Friday, June 28, 2013

Rachel Jeantel's Respectability as a woman should not be on trial!

I have only watched one moment in the Zimmerman trial. That moment was during the first round of testimony given by Rachel Jeantel, Trayvon Martin's friend.  As I watched and listened to Rachel give her account of what occurred while she was talking to Trayvon, a sense of uneasiness filled my thoughts.

That sense of discomfort did not come Rachel's appearance or her speech.  I was sensing a familiar historical event about to unleash itself into the life of this young woman that would place her in a position to become a target for the public at large to take aim at with ideas of female respectability and she was going to be caught in the crossfire of Black and White Americans.

I knew that there was going to be a segment of the African American community that was going to fire on this young woman because she does not fit their ideas or imagery of a respectable Black female image.  

The comments on social media that I read yesterday confirmed my worst fears.  Comments about her were centered on her appearance, her speech, the lack of a "formal education" etc..etc.
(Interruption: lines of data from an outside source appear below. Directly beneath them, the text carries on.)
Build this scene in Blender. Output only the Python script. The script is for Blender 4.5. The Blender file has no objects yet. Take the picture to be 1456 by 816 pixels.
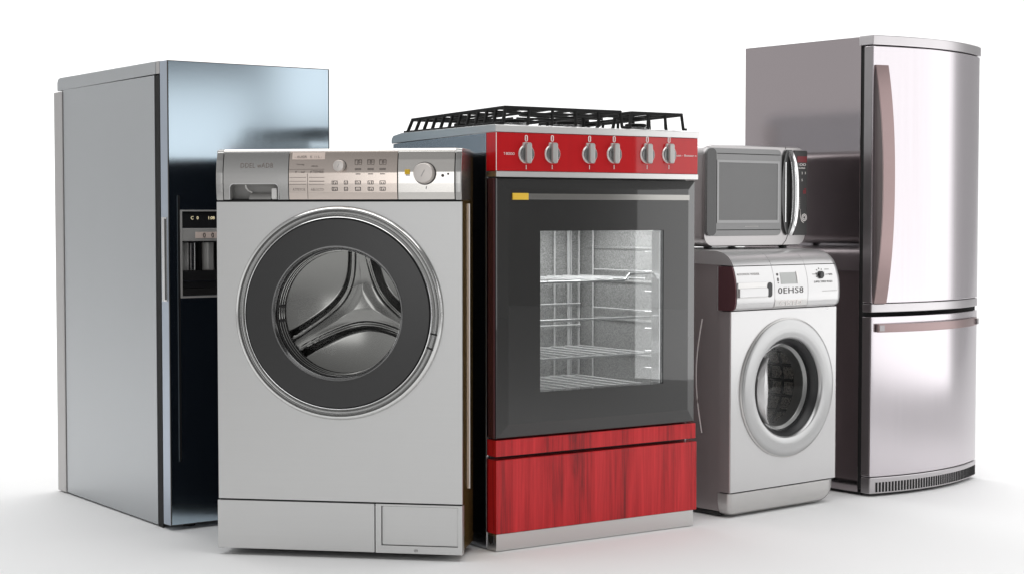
import bpy, bmesh, math, random
from mathutils import Vector, Matrix
random.seed(7)
R = math.radians
PI = math.pi
S = bpy.context.scene
COL = S.collection

# ------------------------------------------------------------------ camera, view
cam_d = bpy.data.cameras.new('camera'); cam = bpy.data.objects.new('camera', cam_d); COL.objects.link(cam)
cam_d.lens = 59.496; cam_d.sensor_width = 36; cam_d.clip_end = 300; cam_d.clip_start = .05
cam.location = (0, 0, 1.1); cam.rotation_euler = (R(90 - 2.4306), 0, 0)
S.camera = cam
S.view_settings.view_transform = 'Standard'; S.view_settings.look = 'None'
S.view_settings.exposure = 0; S.view_settings.gamma = 1
S.cycles.max_bounces = 16; S.cycles.glossy_bounces = 10; S.cycles.transparent_max_bounces = 16
S.cycles.sample_clamp_indirect = 8
S.cycles.blur_glossy = .5

# ------------------------------------------------------------------ materials
def nodes(name):
    m = bpy.data.materials.new(name); m.use_nodes = True
    nt = m.node_tree
    return m, nt, nt.nodes['Principled BSDF']

def mat(name, col, metal=0., rough=.4, coat=0., coat_rough=.05, var=.04, scale=14., stretch=(1, 1, 1), bump=0., bump_scale=300., rvar=.05, spec=.5):
    m, nt, b = nodes(name)
    L = nt.links
    tc = nt.nodes.new('ShaderNodeTexCoord'); mp = nt.nodes.new('ShaderNodeMapping'); mp.inputs['Scale'].default_value = stretch
    L.new(tc.outputs['Object'], mp.inputs['Vector'])
    nz = nt.nodes.new('ShaderNodeTexNoise'); nz.inputs['Scale'].default_value = scale; nz.inputs['Detail'].default_value = 4
    L.new(mp.outputs['Vector'], nz.inputs['Vector'])
    mx = nt.nodes.new('ShaderNodeMix'); mx.data_type = 'RGBA'
    mx.inputs[6].default_value = tuple(c * (1 - var) for c in col) + (1,)
    mx.inputs[7].default_value = tuple(min(1, c * (1 + var)) for c in col) + (1,)
    L.new(nz.outputs['Fac'], mx.inputs[0]); L.new(mx.outputs[2], b.inputs['Base Color'])
    mr = nt.nodes.new('ShaderNodeMapRange')
    mr.inputs['To Min'].default_value = max(0.0, rough - rvar * rough); mr.inputs['To Max'].default_value = rough + rvar * rough
    L.new(nz.outputs['Fac'], mr.inputs['Value']); L.new(mr.outputs['Result'], b.inputs['Roughness'])
    b.inputs['Metallic'].default_value = metal
    b.inputs['Specular IOR Level'].default_value = spec
    b.inputs['Coat Weight'].default_value = coat; b.inputs['Coat Roughness'].default_value = coat_rough
    if bump:
        n2 = nt.nodes.new('ShaderNodeTexNoise'); n2.inputs['Scale'].default_value = bump_scale; n2.inputs['Detail'].default_value = 3
        L.new(mp.outputs['Vector'], n2.inputs['Vector'])
        bp = nt.nodes.new('ShaderNodeBump'); bp.inputs['Strength'].default_value = bump; bp.inputs['Distance'].default_value = .002
        L.new(n2.outputs['Fac'], bp.inputs['Height']); L.new(bp.outputs['Normal'], b.inputs['Normal'])
    return m

def speckle(name, lo, hi, scale, metal, rough):
    m, nt, b = nodes(name); L = nt.links
    tc = nt.nodes.new('ShaderNodeTexCoord')
    nz = nt.nodes.new('ShaderNodeTexNoise'); nz.inputs['Scale'].default_value = scale; nz.inputs['Detail'].default_value = 5; nz.inputs['Roughness'].default_value = .7
    L.new(tc.outputs['Object'], nz.inputs['Vector'])
    cr = nt.nodes.new('ShaderNodeValToRGB')
    cr.color_ramp.elements[0].position = .38; cr.color_ramp.elements[0].color = lo + (1,)
    cr.color_ramp.elements[1].position = .62; cr.color_ramp.elements[1].color = hi + (1,)
    L.new(nz.outputs['Fac'], cr.inputs['Fac']); L.new(cr.outputs['Color'], b.inputs['Base Color'])
    bp = nt.nodes.new('ShaderNodeBump'); bp.inputs['Strength'].default_value = .5; bp.inputs['Distance'].default_value = .003
    L.new(nz.outputs['Fac'], bp.inputs['Height']); L.new(bp.outputs['Normal'], b.inputs['Normal'])
    b.inputs['Metallic'].default_value = metal; b.inputs['Roughness'].default_value = rough
    return m

def wood(name):
    m, nt, b = nodes(name); L = nt.links
    tc = nt.nodes.new('ShaderNodeTexCoord'); mp = nt.nodes.new('ShaderNodeMapping'); mp.inputs['Scale'].default_value = (9, 9, .55)
    L.new(tc.outputs['Object'], mp.inputs['Vector'])
    nz = nt.nodes.new('ShaderNodeTexNoise'); nz.inputs['Scale'].default_value = 2.2; nz.inputs['Detail'].default_value = 8; nz.inputs['Roughness'].default_value = .66; nz.inputs['Distortion'].default_value = .6
    L.new(mp.outputs['Vector'], nz.inputs['Vector'])
    mp2 = nt.nodes.new('ShaderNodeMapping'); mp2.inputs['Scale'].default_value = (60, 60, 1.5)
    L.new(tc.outputs['Object'], mp2.inputs['Vector'])
    n2 = nt.nodes.new('ShaderNodeTexNoise'); n2.inputs['Scale'].default_value = 2; n2.inputs['Detail'].default_value = 4
    L.new(mp2.outputs['Vector'], n2.inputs['Vector'])
    ad = nt.nodes.new('ShaderNodeMath'); ad.operation = 'MULTIPLY_ADD'; ad.inputs[1].default_value = .3; 
    L.new(n2.outputs['Fac'], ad.inputs[0]); L.new(nz.outputs['Fac'], ad.inputs[2])
    cr = nt.nodes.new('ShaderNodeValToRGB'); e = cr.color_ramp.elements
    e[0].position = .46; e[0].color = (.15, .004, .006, 1)
    e[1].position = .86; e[1].color = (.70, .026, .032, 1)
    k = e.new(.62); k.color = (.49, .010, .014, 1)
    L.new(ad.outputs[0], cr.inputs['Fac']); L.new(cr.outputs['Color'], b.inputs['Base Color'])
    b.inputs['Roughness'].default_value = .4; b.inputs['Specular IOR Level'].default_value = .2; b.inputs['Coat Weight'].default_value = .4; b.inputs['Coat Roughness'].default_value = .1
    return m

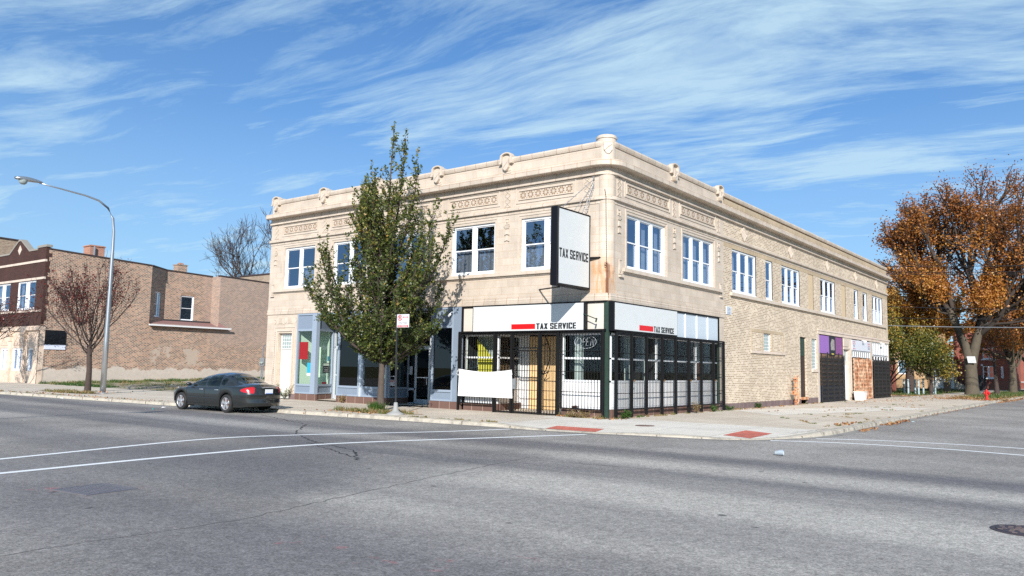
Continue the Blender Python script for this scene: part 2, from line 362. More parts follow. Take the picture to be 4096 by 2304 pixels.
def mat_glass(name, tint=(.35, .4, .42), ior=1.7, rough=.0, gcol=(1, 1, 1), wavy=0):
    m = bpy.data.materials.new(name); m.use_nodes = True; t = m.node_tree
    for n in list(t.nodes): t.nodes.remove(n)
    o = t.nodes.new('ShaderNodeOutputMaterial'); gl = N(t, 'ShaderNodeBsdfGlossy', i={'Roughness': rough}); gl.inputs[0].default_value = (*gcol, 1); tr = t.nodes.new('ShaderNodeBsdfTransparent'); tr.inputs[0].default_value = (*tint, 1)
    ge = t.nodes.new('ShaderNodeNewGeometry'); dp = N(t, 'ShaderNodeVectorMath', operation='DOT_PRODUCT'); t.links.new(ge.outputs['Normal'], dp.inputs[0]); t.links.new(ge.outputs['Incoming'], dp.inputs[1])
    f0 = ((ior-1)/(ior+1))**2*1.6; f = M(t, 'ADD', M(t, 'MULTIPLY', M(t, 'POWER', M(t, 'SUBTRACT', 1, M(t, 'ABSOLUTE', dp.outputs['Value'])), 5), 1-f0), f0)
    mx = t.nodes.new('ShaderNodeMixShader'); t.links.new(f, mx.inputs[0]); t.links.new(tr.outputs[0], mx.inputs[1]); t.links.new(gl.outputs[0], mx.inputs[2])
    # slight waviness of old glazing
    g = t.nodes.new('ShaderNodeNewGeometry'); n = N(t, 'ShaderNodeTexNoise', i={'Scale': .8, 'Detail': 1}); t.links.new(g.outputs['Position'], n.inputs['Vector'])
    bp = N(t, 'ShaderNodeBump', i={'Strength': wavy, 'Distance': .05}); t.links.new(n.outputs[0], bp.inputs['Height']); t.links.new(bp.outputs[0], gl.inputs['Normal'])
    t.links.new(mx.outputs[0], o.inputs[0]); return m
def mat_leaf(name, stops, trans=.35):
    m = bpy.data.materials.new(name); m.use_nodes = True; t = m.node_tree
    for n in list(t.nodes): t.nodes.remove(n)
    a = N(t, 'ShaderNodeAttribute', attribute_name='tint'); c = ramp(t, a.outputs['Fac'], stops)
    o = t.nodes.new('ShaderNodeOutputMaterial'); d = t.nodes.new('ShaderNodeBsdfDiffuse'); tl = t.nodes.new('ShaderNodeBsdfTranslucent'); gl = N(t, 'ShaderNodeBsdfGlossy', i={'Roughness': .45})
    t.links.new(c, d.inputs[0]); t.links.new(c, tl.inputs[0]); m1 = N(t, 'ShaderNodeMixShader', i={0: trans}); t.links.new(d.outputs[0], m1.inputs[1]); t.links.new(tl.outputs[0], m1.inputs[2])
    m2 = N(t, 'ShaderNodeMixShader', i={0: .035}); t.links.new(m1.outputs[0], m2.inputs[1]); t.links.new(gl.outputs[0], m2.inputs[2]); t.links.new(m2.outputs[0], o.inputs[0]); return m
def left_extra(t, c, g):                             # parged foot of the side wall, mortar patches, weathered band
    x, y, z = pos(t, g)
    n = tnoise(t, g, .9, 7); e = M(t, 'ADD', z, M(t, 'MULTIPLY', M(t, 'SUBTRACT', n, .5), 1.3))
    pl = M(t, 'DIVIDE', M(t, 'SUBTRACT', 1.25, e), .08, clamp=True)
    par = mixc(t, tnoise(t, g, 4, 6), (.42, .36, .3), (.62, .55, .48))
    pt = M(t, 'MULTIPLY', M(t, 'MULTIPLY', band(t, y, 9.2, 13.6, .4), band(t, z, 1.7, 3.1, .3)), ramp(t, tnoise(t, g, .75, 5, None), [(.5, 0), (.53, 1)]))
    c = mixc(t, M(t, 'MULTIPLY', band(t, y, 14.8, 21, .8), M(t, 'MULTIPLY', band(t, z, 4, 9.9, .8), .4)), c, (.34, .27, .24))
    c = mixc(t, M(t, 'MULTIPLY', pt, .85), c, (.45, .37, .3))
    return mixc(t, pl, c, par)
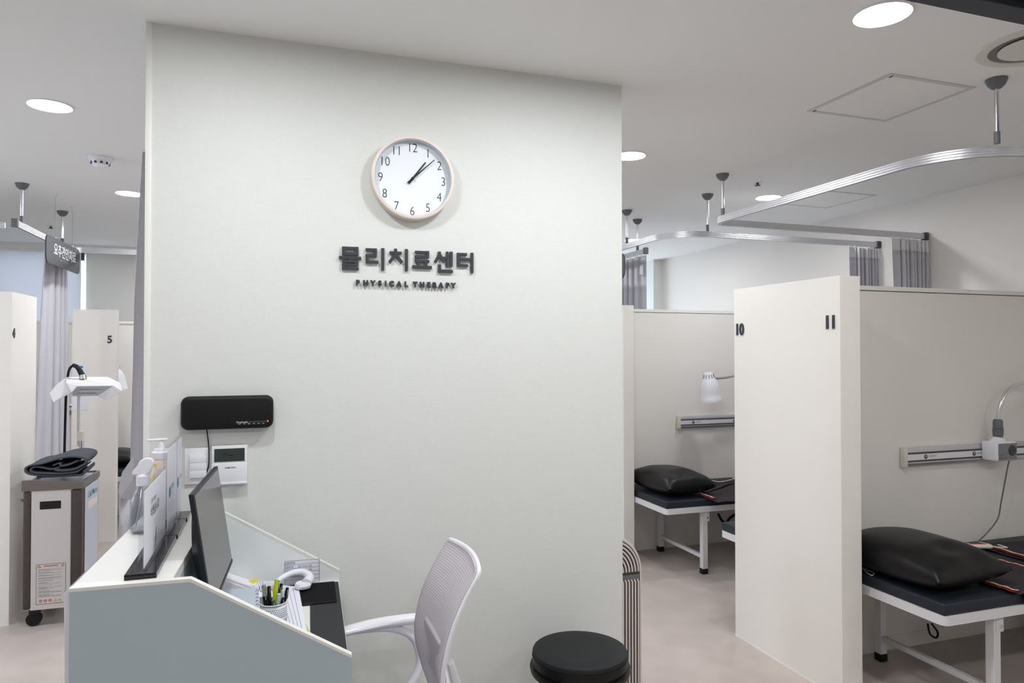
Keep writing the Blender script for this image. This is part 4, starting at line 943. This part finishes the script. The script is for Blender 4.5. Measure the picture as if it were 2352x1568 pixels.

By the time the Tweet by Lolo Jones came through my Facebook news feed, I was ready to find her and slap her face because it was obvious that she was using a familiar colorist mannerism by comparing Rachel to Tyler Perry's M'dear character. 

Did people forget that this same young woman is being required to go back into a moment in her life where her friend--Trayvon was being stalked by Zimmerman while they were talking on the phone?  Rachel was the person on the phone with him before the physical encounter occurred.  They had a relationship as friends that did not include the rest of the African American population.  We honestly do not know this young woman on an intimate level.  No real consideration was given to the fact that she is from a Haitian background and speaks a mixture of languages from that culture. 

A lot of remarks were made about her lack of formal education and not being able to read cursive writing.  I wonder if people realize that right here in America, there are school districts that no longer teach children to write or read in cursive because the administrators believe that children cannot learn to master both skills during their school day.   

We do not have the luxury of picking the individuals who will represent our race in the prefered manner.  This is a reality that seems to elude a lot of people. 

We are the ones who demanded that the family of Trayvon Martin have justice in his murder.  We hooded up, took the streets, signed petitions and made an effort to keep stories about his death circulating within social media sites, the media and also in our neighborhood.

Now that we have reached the point where the trial is a reality, can we really afford to attack this young woman with notions of respectability and proper representation according to a standard that many of us could not meet.

I believe that Rachel deserves our support and our understanding.  We helped to propel her into the national spotlight with the demand for justice for her friend Trayvon.  If we attack Rachel Jeantel for not being the woman that makes us feel comfortable then we are also acting in an unjust manner.

She is not the one who is on trial for the shooting death of Trayvon Martin.  George Zimmerman is the one on trial for taking his life.  We cannot lose perspective about the true reason for this trial and who is actually being tried.

Rachel Jeantel deserves our respect and our support. Anything less than that is not acceptable at this particular moment.